Bisnis.com, JAKARTA - Indonesia berpotensi kehilangan momentum untuk meningkatkan daya saing pariwisata di tingkat global jika pemerintah tak kunjung menerbitkan regulasi dana pariwisata berkelanjutan atau Indonesia Tourism Fund (ITF).
Pakar Strategi Pariwisata Nasional Taufan Rahmadi menyampaikan, tanpa adanya dukungan dana yang stabil, Indonesia akan kesulitan membiayai kegiatan-kegiatan berkualitas seperti Meeting, Incentive, Convention, and Exhibition (MICE), konser internasional, serta kegiatan olahraga yang memiliki potensi besar untuk menarik wisatawan ke Indonesia.
“Dampaknya dapat terlihat dari beberapa sisi,” kata Taufan kepada Bisnis, Kamis (31/10/2024).

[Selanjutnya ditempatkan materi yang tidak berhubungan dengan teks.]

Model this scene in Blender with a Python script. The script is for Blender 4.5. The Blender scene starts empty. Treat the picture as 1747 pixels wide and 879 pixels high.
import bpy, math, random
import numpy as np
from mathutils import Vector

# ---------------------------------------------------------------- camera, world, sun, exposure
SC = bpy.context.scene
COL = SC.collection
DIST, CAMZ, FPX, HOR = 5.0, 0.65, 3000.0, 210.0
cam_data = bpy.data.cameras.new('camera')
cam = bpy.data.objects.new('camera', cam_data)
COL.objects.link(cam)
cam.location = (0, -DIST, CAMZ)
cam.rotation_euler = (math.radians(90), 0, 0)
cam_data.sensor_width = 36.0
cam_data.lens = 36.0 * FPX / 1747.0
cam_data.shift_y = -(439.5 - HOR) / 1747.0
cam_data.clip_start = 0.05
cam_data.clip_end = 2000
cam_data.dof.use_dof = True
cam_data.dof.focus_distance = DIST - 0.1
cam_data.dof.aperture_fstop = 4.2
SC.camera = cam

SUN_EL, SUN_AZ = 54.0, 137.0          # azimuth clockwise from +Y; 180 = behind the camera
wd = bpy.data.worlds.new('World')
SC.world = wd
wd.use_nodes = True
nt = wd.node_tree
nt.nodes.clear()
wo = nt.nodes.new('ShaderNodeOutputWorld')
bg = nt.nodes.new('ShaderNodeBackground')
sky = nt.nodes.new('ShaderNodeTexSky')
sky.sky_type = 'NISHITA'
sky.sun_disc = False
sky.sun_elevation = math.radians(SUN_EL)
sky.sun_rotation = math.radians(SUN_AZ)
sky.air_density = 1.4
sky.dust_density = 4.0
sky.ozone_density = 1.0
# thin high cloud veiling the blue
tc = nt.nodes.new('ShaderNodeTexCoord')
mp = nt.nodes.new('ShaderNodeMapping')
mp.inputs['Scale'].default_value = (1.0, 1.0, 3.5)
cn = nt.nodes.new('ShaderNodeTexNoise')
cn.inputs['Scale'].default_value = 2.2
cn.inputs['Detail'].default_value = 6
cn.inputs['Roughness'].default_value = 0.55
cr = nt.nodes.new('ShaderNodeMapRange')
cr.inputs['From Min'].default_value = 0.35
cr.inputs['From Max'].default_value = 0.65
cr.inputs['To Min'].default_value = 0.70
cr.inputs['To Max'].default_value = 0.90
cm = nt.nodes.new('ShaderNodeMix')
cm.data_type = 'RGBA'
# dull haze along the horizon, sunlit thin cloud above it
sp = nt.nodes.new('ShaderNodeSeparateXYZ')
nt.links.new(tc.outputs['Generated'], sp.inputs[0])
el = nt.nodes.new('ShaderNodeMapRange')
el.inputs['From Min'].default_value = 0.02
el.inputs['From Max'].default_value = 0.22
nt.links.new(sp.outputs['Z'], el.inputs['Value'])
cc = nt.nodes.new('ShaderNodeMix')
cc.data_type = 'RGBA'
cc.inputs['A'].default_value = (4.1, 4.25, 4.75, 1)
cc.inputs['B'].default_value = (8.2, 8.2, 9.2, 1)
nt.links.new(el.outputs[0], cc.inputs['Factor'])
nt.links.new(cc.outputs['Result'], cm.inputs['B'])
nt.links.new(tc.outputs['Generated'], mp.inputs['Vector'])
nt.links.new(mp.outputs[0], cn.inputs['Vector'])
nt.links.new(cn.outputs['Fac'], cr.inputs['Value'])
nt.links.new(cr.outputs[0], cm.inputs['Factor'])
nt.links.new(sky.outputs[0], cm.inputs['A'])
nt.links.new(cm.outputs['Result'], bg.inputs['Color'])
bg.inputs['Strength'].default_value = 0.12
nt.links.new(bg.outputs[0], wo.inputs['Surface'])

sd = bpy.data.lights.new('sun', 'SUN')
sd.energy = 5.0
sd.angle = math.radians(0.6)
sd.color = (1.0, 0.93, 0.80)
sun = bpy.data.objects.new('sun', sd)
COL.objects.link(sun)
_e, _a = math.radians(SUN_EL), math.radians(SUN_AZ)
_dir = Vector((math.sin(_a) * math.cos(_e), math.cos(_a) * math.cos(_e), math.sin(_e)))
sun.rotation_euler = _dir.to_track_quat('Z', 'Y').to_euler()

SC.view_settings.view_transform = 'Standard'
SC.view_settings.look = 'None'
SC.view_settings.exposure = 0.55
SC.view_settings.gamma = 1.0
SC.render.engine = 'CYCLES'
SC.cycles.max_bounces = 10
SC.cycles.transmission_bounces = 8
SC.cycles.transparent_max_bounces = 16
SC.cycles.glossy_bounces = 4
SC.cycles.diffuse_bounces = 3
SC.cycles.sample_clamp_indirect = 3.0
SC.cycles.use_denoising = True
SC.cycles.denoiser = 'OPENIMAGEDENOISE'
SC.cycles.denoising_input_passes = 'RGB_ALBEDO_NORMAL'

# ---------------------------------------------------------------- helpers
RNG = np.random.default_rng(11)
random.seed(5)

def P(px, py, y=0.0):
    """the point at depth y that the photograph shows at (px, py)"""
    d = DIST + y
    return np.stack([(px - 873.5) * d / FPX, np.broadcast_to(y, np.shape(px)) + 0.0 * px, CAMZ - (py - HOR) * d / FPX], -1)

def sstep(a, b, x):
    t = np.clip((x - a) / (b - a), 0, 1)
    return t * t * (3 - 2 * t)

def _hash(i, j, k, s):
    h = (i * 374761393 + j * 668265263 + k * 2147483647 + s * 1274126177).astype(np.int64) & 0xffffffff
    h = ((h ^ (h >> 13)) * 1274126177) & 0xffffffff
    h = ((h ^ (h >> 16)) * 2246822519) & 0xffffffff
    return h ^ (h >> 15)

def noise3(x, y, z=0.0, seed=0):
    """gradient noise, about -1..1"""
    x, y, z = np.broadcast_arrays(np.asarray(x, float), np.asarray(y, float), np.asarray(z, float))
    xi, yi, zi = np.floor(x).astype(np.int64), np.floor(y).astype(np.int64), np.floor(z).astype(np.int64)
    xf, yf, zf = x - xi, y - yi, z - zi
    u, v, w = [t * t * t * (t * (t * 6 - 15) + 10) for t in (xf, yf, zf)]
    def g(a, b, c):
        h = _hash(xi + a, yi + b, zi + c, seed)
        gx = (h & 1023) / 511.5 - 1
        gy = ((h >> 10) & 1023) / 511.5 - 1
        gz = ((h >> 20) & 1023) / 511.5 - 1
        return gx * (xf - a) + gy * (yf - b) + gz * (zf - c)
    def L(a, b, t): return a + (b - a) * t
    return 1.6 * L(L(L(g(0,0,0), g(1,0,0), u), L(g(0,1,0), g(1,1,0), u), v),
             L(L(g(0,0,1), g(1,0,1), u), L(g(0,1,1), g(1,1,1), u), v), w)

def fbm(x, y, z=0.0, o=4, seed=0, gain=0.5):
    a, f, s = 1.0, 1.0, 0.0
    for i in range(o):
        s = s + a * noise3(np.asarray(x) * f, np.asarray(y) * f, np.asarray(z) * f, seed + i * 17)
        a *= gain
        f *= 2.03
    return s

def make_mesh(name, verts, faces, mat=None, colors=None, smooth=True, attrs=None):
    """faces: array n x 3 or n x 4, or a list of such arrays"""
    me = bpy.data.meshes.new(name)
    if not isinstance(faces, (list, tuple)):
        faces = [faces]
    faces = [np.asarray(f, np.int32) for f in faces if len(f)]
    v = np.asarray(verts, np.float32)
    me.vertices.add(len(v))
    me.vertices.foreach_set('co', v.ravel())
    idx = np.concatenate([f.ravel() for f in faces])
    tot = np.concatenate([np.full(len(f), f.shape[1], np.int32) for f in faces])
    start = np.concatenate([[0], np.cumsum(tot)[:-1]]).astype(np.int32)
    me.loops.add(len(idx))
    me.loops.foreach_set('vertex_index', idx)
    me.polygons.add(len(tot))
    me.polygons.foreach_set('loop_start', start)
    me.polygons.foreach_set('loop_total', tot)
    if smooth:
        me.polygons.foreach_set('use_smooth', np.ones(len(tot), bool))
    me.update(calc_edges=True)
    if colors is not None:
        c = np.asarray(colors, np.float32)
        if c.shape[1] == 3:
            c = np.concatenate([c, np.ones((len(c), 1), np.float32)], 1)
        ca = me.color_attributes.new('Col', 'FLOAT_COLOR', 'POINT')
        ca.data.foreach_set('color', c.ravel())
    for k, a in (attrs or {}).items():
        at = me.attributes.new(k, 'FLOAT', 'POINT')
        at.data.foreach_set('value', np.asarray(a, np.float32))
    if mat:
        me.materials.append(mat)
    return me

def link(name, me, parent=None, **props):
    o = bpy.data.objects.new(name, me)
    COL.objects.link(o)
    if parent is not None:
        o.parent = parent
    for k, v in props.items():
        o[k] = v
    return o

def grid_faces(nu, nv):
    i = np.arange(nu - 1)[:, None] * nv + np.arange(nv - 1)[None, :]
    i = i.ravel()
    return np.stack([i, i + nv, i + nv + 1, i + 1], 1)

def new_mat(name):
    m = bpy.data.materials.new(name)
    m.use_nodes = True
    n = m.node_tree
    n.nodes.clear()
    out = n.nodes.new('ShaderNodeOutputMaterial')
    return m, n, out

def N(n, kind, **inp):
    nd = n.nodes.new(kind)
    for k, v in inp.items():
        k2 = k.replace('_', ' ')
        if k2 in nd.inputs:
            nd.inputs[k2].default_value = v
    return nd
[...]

Pertama, hilangnya devisa dan pendapatan. Tanpa adanya kegiatan bertaraf internasional, Taufan menuturkan, wisatawan mancanegara kemungkinan memiliki negara lain yang lebih siap menyelenggarakan acara tersebut. Akibatnya, Indonesia kehilangan potensi pemasukan dari sektor pariwisata.
Dia mengungkap, sektor MICE sendiri berkontribusi hingga 5% terhadap produk domestik bruto (PDB) di negara-negara yang dikenal maju dalam bidang pariwisata.
“Potensi devisa yang hilang bisa mencapai ratusan juta hingga miliaran dolar per tahun, tergantung pada besaran acara yang bisa digelar,” ungkapnya.
Kedua, nation branding yang melemah. Taufan menilai, Indonesia membutuhkan dukungan dana guna membangun citra sebagai destinasi berkualitas dunia. Negara-negara di kawasan Asia Tenggara seperti Singapura, Thailand, dan Malaysia telah memiliki program serupa. Hasilnya, program tersebut efektif menarik wisatawan kelas atas, investor, dan pelaku bisnis internasional melalui acara-acara prestisius.
Apabila dana abadi pariwisata ini tak kunjung terealisasi, industri pariwisata Indonesia akan semakin sulit untuk bersaing dengan negara-negara lain.
Dampak berikutnya yakni kerugian dalam penciptaan lapangan kerja. Dia mengatakan, setiap kegiatan MICE atau acara besar menciptakan lapangan kerja sementara maupun permanen bagi masyarakat setempat. Tanpa adanya dukungan dana, potensi penyerapan tenaga kerja di sektor ini dikhawatirkan dapat berkurang signifikan.
Sembari menunggu regulasi terbit, dia mengharapkan agar pemerintah dapat memerhatikan sejumlah poin krusial dalam kajian regulasi ini. Diantaranya, model pendanaan dan berkelanjutan, efektivitas alokasi dana, peningkatan keterlibatan pemangku kepentingan, dan mekanisme pengukuran dampak.
“Harus ada indikator dan mekanisme evaluasi yang jelas untuk mengukur dampak kegiatan yang didanai terhadap peningkatan jumlah wisatawan, perputaran ekonomi, dan pembangunan infrastruktur penunjang,” pungkasnya.